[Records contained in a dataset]
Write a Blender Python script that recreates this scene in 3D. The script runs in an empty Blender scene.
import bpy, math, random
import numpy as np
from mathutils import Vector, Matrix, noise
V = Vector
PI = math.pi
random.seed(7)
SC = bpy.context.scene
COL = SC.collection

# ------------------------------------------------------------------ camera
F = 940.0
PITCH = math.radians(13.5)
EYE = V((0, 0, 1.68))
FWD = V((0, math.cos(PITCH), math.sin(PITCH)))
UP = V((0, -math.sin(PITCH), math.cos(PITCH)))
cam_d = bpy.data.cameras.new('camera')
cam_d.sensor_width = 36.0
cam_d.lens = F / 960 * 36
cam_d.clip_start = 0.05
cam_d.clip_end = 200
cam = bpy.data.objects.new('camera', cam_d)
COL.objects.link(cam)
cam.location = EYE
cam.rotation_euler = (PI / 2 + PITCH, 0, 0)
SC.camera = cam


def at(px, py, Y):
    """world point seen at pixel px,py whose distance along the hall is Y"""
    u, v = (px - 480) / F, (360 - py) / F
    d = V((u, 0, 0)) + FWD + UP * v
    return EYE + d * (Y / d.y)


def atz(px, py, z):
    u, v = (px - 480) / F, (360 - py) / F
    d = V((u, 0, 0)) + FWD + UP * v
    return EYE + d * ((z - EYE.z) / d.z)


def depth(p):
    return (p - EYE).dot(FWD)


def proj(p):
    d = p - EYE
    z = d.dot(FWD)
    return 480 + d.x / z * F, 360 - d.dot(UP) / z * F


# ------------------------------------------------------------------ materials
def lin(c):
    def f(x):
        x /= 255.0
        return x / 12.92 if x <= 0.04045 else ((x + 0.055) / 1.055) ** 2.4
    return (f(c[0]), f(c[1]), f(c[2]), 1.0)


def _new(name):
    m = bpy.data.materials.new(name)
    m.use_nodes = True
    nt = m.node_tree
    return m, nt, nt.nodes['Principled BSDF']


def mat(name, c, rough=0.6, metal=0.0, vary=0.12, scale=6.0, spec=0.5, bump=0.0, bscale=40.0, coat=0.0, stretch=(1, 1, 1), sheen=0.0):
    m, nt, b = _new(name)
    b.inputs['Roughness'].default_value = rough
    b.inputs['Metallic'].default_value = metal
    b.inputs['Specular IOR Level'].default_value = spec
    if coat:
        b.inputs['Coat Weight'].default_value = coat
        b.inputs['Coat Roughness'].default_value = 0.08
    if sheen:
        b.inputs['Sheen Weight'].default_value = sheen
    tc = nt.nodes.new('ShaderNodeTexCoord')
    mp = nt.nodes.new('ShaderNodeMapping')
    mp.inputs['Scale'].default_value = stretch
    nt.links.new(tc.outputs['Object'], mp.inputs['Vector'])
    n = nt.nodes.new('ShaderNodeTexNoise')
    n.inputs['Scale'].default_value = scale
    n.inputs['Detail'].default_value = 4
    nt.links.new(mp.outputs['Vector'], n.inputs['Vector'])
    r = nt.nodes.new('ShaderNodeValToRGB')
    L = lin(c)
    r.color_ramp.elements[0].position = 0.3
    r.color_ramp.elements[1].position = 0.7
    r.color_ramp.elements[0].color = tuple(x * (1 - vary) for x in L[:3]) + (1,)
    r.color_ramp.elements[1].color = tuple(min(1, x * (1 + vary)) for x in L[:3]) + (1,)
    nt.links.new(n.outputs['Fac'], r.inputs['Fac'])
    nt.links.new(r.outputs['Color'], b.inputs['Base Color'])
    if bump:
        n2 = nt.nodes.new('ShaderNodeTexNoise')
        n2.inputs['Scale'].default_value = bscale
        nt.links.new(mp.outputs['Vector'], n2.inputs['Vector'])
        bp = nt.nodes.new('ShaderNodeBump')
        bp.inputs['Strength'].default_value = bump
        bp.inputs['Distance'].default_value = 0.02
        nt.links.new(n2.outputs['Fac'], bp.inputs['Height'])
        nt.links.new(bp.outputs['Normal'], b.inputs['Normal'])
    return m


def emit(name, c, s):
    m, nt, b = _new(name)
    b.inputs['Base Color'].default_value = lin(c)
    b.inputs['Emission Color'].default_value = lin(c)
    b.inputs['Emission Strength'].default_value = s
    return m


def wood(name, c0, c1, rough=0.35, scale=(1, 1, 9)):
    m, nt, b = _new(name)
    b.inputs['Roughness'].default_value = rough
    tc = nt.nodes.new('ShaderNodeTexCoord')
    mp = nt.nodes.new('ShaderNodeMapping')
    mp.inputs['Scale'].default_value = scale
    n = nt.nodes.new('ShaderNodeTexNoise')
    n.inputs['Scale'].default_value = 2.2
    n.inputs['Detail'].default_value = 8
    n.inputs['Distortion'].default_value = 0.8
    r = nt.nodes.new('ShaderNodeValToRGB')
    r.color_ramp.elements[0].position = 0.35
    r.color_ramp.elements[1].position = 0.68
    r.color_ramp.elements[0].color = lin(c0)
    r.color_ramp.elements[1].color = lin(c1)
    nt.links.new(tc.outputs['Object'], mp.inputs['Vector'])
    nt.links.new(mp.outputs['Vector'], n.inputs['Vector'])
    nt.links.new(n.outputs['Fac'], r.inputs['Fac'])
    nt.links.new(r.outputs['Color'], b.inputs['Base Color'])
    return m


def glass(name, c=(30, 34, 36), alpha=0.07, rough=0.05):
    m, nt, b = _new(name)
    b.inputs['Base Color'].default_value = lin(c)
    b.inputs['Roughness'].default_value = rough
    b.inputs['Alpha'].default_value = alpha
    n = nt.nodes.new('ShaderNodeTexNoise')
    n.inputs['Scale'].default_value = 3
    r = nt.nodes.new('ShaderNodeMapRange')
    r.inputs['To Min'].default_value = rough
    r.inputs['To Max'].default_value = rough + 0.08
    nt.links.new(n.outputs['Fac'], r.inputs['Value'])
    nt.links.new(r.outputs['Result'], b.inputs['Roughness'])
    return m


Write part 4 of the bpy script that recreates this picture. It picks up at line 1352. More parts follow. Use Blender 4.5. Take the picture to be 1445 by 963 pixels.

→ GIVEN REQUEST:
Your output must be the lines of the material above, from the first through the line that contains "return m, nt, nt.nodes['Principled BSDF']", copied exactly. Include both endpoints and nothing else.

→ FINISHED EXERCISE:
Write a Blender Python script that recreates this scene in 3D. The script runs in an empty Blender scene.
import bpy, math, random
import numpy as np
from mathutils import Vector, Matrix, noise
V = Vector
PI = math.pi
random.seed(7)
SC = bpy.context.scene
COL = SC.collection

# ------------------------------------------------------------------ camera
F = 940.0
PITCH = math.radians(13.5)
EYE = V((0, 0, 1.68))
FWD = V((0, math.cos(PITCH), math.sin(PITCH)))
UP = V((0, -math.sin(PITCH), math.cos(PITCH)))
cam_d = bpy.data.cameras.new('camera')
cam_d.sensor_width = 36.0
cam_d.lens = F / 960 * 36
cam_d.clip_start = 0.05
cam_d.clip_end = 200
cam = bpy.data.objects.new('camera', cam_d)
COL.objects.link(cam)
cam.location = EYE
cam.rotation_euler = (PI / 2 + PITCH, 0, 0)
SC.camera = cam


def at(px, py, Y):
    """world point seen at pixel px,py whose distance along the hall is Y"""
    u, v = (px - 480) / F, (360 - py) / F
    d = V((u, 0, 0)) + FWD + UP * v
    return EYE + d * (Y / d.y)


def atz(px, py, z):
    u, v = (px - 480) / F, (360 - py) / F
    d = V((u, 0, 0)) + FWD + UP * v
    return EYE + d * ((z - EYE.z) / d.z)


def depth(p):
    return (p - EYE).dot(FWD)


def proj(p):
    d = p - EYE
    z = d.dot(FWD)
    return 480 + d.x / z * F, 360 - d.dot(UP) / z * F


# ------------------------------------------------------------------ materials
def lin(c):
    def f(x):
        x /= 255.0
        return x / 12.92 if x <= 0.04045 else ((x + 0.055) / 1.055) ** 2.4
    return (f(c[0]), f(c[1]), f(c[2]), 1.0)


def _new(name):
    m = bpy.data.materials.new(name)
    m.use_nodes = True
    nt = m.node_tree
    return m, nt, nt.nodes['Principled BSDF']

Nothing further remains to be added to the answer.